◆ **Aim**
Repeat the lines of the data that follow, please, starting at the first and stopping after the one with "from math import sin, cos, pi, radians".

--- BEGIN ---

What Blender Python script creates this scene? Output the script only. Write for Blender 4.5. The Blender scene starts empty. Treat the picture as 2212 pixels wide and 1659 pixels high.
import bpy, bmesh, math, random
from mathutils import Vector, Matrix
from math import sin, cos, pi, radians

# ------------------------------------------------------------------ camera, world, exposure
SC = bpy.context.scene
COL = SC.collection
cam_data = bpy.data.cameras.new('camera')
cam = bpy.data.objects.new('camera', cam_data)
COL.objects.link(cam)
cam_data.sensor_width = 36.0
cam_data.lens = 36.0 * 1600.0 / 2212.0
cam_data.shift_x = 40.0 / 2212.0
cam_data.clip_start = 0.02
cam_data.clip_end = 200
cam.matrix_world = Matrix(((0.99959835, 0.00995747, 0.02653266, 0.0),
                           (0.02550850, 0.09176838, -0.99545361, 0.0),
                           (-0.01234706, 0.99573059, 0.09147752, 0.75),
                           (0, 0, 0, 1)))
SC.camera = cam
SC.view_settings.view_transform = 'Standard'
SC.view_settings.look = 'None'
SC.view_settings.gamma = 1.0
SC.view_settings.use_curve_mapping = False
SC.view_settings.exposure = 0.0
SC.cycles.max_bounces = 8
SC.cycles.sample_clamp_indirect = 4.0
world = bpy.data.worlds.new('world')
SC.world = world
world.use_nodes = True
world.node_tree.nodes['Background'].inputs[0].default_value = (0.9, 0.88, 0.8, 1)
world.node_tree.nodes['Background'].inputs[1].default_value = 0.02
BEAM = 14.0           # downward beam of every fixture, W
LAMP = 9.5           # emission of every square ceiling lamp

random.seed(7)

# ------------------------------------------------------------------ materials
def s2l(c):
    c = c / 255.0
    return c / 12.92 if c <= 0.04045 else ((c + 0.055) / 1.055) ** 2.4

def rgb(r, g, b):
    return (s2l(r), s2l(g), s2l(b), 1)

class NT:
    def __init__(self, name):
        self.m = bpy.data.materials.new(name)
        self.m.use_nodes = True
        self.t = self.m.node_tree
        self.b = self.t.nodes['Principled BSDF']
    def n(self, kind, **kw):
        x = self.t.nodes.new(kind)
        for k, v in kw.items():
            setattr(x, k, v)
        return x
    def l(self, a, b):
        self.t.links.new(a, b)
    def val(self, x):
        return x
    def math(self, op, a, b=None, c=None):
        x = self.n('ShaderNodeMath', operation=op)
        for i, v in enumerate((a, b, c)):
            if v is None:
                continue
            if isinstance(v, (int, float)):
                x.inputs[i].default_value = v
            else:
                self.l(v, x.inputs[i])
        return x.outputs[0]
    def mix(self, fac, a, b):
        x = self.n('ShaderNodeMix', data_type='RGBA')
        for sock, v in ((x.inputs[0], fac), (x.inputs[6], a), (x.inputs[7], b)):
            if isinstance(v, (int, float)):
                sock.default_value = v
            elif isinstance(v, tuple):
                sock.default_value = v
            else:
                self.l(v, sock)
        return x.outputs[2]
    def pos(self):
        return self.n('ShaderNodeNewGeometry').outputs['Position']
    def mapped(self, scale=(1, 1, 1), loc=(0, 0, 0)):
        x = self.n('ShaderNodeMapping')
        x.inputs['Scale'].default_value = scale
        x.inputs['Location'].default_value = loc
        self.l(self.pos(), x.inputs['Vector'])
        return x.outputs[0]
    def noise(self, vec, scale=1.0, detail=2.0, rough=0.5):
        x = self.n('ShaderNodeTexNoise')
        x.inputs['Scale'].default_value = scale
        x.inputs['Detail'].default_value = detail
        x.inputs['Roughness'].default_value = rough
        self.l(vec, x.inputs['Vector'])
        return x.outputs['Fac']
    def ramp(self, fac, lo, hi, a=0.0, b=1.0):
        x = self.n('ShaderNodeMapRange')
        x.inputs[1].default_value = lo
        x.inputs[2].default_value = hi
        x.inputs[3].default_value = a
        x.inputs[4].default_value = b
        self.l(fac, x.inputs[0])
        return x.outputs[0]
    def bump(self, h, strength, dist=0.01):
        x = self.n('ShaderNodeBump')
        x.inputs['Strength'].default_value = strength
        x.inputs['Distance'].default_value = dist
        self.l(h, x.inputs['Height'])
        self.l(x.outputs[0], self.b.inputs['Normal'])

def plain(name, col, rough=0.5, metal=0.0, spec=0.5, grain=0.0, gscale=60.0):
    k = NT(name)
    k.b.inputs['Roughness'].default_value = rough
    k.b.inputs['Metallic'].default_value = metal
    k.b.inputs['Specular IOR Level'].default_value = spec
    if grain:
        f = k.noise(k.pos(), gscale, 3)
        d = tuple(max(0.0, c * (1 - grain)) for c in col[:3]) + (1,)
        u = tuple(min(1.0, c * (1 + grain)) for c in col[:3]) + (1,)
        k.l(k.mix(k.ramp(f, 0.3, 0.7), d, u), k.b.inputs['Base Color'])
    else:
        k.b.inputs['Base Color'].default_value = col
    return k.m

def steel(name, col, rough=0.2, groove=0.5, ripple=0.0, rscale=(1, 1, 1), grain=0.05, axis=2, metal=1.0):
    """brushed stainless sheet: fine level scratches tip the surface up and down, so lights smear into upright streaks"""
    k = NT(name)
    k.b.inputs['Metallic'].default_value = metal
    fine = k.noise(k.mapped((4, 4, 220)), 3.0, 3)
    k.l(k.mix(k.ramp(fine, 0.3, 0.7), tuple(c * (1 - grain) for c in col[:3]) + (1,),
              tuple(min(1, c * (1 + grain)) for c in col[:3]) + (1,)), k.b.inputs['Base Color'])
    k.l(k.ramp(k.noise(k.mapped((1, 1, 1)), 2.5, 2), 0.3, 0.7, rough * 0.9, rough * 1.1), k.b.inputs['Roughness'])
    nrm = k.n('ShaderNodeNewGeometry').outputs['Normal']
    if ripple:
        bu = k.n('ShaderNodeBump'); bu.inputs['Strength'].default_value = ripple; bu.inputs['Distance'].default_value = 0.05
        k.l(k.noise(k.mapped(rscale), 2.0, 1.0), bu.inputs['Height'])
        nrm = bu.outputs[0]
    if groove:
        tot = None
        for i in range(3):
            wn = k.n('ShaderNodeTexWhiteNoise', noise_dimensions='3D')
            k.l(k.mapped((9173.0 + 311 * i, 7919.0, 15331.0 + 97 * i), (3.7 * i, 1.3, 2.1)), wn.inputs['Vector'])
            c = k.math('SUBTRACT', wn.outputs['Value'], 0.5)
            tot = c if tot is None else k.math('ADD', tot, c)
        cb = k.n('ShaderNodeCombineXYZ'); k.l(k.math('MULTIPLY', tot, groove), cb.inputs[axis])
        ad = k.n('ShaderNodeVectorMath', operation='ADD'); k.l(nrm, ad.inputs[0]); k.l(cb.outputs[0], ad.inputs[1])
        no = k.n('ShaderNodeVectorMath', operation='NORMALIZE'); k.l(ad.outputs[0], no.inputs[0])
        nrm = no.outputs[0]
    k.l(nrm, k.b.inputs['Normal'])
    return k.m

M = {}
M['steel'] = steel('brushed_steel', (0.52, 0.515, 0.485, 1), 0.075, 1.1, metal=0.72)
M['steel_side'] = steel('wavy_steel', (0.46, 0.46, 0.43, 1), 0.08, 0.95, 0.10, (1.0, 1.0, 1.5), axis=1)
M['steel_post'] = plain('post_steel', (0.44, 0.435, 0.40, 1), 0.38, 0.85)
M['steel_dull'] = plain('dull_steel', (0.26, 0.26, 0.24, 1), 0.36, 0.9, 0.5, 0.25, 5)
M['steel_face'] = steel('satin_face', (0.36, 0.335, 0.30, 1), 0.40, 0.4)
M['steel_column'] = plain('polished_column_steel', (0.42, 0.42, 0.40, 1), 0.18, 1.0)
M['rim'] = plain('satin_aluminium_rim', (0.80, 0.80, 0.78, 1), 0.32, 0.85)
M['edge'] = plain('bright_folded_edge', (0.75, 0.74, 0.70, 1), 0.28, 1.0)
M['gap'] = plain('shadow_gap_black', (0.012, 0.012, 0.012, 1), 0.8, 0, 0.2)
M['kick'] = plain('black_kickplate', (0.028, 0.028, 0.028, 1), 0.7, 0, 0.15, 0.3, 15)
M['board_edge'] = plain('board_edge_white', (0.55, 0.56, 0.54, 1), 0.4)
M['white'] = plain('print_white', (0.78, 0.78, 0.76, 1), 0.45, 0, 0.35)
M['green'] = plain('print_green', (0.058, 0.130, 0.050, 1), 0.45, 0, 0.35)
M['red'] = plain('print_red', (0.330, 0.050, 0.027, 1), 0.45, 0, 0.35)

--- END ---

◆ **Correct output**
What Blender Python script creates this scene? Output the script only. Write for Blender 4.5. The Blender scene starts empty. Treat the picture as 2212 pixels wide and 1659 pixels high.
import bpy, bmesh, math, random
from mathutils import Vector, Matrix
from math import sin, cos, pi, radians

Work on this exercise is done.